MATERIAL PROVIDED =>
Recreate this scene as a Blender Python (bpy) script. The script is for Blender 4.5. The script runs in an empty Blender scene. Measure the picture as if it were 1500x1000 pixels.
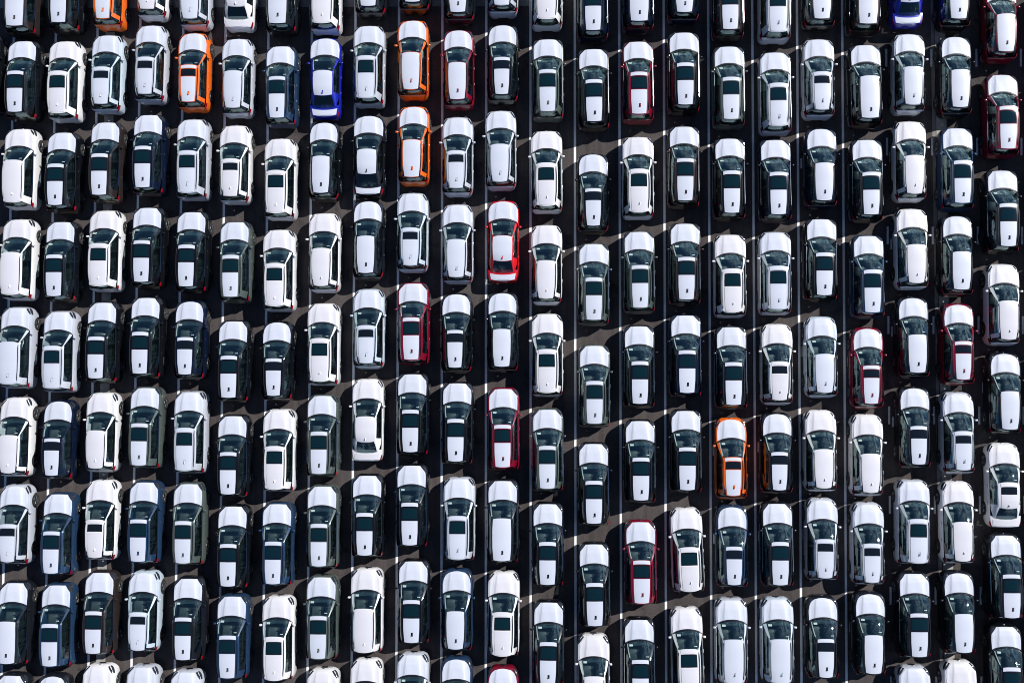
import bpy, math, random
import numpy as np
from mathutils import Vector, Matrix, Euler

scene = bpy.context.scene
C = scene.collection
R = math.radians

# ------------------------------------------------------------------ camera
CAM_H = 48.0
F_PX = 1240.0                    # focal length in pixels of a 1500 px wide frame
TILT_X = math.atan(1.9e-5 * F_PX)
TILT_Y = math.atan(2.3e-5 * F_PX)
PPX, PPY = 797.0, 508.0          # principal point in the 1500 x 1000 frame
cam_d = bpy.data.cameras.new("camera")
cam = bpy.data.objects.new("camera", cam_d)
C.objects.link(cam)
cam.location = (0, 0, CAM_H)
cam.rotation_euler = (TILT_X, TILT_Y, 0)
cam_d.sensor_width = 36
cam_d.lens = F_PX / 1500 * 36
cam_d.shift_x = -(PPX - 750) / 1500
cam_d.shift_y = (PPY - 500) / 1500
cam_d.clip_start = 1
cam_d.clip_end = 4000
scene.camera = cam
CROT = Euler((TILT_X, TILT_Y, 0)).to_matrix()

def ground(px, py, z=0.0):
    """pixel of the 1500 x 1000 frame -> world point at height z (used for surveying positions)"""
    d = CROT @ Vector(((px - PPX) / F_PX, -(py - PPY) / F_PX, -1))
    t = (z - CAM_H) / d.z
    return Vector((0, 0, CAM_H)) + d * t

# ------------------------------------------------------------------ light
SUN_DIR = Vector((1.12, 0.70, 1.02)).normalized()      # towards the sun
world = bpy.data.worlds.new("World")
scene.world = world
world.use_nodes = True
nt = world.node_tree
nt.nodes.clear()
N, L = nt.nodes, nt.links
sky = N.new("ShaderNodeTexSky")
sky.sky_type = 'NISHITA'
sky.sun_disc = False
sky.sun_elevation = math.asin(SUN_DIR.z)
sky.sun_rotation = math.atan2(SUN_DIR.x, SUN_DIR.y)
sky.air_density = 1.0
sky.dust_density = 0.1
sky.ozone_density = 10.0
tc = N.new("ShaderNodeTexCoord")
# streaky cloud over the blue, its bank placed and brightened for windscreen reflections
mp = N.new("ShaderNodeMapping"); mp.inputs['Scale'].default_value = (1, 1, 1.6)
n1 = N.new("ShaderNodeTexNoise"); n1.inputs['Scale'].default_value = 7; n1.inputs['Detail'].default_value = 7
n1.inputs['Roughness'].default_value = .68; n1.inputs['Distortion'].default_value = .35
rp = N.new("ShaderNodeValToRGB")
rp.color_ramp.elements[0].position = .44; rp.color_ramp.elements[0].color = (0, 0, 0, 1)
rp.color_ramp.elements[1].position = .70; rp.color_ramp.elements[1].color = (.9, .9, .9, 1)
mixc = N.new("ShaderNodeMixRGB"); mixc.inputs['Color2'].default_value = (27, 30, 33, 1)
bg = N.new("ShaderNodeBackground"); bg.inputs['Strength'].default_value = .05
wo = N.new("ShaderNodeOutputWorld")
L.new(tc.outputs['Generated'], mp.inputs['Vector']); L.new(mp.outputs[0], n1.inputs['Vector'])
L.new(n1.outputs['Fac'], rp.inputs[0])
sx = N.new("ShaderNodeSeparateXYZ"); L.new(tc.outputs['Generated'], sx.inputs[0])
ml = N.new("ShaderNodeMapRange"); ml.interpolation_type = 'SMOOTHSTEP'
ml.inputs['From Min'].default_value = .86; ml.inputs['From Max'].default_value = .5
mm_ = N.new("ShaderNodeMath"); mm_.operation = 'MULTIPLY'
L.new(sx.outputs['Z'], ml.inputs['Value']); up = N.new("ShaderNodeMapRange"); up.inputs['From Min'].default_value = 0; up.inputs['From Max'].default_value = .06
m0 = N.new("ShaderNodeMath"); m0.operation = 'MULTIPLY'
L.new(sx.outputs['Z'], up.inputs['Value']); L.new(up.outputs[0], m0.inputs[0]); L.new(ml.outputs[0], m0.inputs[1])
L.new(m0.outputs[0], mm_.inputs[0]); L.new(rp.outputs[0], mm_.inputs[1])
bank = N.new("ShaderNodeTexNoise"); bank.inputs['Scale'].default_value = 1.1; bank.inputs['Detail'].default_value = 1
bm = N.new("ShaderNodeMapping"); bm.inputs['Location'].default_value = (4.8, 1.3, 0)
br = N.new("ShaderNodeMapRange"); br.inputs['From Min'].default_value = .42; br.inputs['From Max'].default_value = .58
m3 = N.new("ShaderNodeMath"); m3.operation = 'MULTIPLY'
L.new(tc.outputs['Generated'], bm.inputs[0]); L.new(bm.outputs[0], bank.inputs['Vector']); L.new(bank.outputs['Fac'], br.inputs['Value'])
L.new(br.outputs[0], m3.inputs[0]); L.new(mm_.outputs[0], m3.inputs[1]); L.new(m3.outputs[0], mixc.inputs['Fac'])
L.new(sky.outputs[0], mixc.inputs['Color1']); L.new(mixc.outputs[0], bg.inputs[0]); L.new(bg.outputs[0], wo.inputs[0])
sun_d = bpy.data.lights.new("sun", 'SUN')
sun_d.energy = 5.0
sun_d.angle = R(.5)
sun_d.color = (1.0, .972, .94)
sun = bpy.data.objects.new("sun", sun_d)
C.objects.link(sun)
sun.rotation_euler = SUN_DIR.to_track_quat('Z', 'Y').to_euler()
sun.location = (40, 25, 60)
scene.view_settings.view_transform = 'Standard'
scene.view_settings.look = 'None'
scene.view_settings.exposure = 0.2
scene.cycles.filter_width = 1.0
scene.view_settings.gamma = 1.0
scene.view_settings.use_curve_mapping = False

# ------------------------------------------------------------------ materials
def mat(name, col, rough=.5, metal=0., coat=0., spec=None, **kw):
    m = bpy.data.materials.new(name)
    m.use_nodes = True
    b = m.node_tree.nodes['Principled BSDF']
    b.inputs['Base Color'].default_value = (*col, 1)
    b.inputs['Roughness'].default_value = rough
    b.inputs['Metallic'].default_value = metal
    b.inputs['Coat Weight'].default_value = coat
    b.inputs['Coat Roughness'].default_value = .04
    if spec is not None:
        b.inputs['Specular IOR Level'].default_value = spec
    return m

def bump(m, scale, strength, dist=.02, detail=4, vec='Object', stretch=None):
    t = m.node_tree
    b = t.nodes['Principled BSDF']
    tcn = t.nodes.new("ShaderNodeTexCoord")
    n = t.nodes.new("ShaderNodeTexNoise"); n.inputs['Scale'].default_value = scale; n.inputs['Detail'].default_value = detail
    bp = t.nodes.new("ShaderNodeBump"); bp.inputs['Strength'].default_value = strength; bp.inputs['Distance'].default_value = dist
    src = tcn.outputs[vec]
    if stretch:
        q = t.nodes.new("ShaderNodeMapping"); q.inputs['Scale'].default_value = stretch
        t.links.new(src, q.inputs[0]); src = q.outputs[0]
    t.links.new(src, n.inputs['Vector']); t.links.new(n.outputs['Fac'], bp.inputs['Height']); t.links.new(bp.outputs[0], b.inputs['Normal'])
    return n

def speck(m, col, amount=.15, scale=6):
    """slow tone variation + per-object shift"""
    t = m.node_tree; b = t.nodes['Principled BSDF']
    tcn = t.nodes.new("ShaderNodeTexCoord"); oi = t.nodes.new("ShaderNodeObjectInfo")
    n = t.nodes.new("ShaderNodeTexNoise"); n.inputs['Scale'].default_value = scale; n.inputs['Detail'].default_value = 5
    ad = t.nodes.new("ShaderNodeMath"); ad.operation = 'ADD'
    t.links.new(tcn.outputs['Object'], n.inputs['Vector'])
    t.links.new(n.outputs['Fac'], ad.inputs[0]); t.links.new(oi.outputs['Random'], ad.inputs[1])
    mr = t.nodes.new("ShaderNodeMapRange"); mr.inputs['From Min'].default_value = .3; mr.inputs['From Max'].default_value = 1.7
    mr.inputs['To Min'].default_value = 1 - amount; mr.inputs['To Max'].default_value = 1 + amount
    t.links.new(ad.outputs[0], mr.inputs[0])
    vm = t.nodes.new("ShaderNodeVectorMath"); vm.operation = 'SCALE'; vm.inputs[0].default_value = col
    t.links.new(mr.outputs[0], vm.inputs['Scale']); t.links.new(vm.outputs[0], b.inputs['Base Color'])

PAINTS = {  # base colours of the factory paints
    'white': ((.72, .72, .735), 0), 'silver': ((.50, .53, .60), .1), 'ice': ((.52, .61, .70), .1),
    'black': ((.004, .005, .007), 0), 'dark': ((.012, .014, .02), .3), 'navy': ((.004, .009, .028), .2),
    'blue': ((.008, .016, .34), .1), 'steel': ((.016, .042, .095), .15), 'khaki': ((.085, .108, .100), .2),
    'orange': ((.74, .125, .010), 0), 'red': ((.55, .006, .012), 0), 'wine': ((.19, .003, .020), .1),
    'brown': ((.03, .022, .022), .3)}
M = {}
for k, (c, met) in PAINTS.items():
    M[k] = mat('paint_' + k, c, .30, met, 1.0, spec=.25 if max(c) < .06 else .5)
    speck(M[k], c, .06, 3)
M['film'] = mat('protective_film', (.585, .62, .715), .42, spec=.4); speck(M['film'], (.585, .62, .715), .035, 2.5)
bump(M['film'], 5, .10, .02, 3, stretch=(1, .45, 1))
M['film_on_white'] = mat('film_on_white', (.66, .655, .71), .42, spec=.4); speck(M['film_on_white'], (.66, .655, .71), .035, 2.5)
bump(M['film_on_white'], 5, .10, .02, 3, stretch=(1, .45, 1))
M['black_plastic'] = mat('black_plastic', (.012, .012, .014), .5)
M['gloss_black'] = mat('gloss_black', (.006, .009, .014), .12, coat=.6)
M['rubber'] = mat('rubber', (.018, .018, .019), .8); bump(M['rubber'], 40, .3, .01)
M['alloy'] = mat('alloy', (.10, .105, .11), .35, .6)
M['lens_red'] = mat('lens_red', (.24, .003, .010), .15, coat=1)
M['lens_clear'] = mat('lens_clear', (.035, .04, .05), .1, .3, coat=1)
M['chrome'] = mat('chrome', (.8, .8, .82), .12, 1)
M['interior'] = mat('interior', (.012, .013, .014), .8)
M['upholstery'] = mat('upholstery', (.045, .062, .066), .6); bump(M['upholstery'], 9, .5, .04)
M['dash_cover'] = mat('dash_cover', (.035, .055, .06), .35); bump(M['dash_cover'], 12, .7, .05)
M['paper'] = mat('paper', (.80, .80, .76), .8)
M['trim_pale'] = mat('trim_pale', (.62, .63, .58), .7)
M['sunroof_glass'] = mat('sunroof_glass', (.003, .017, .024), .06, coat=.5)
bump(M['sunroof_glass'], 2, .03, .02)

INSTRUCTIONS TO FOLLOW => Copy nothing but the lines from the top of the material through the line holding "R = math.radians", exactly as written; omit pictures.

EXPECTED OUTPUT =>
Recreate this scene as a Blender Python (bpy) script. The script is for Blender 4.5. The script runs in an empty Blender scene. Measure the picture as if it were 1500x1000 pixels.
import bpy, math, random
import numpy as np
from mathutils import Vector, Matrix, Euler

scene = bpy.context.scene
C = scene.collection
R = math.radians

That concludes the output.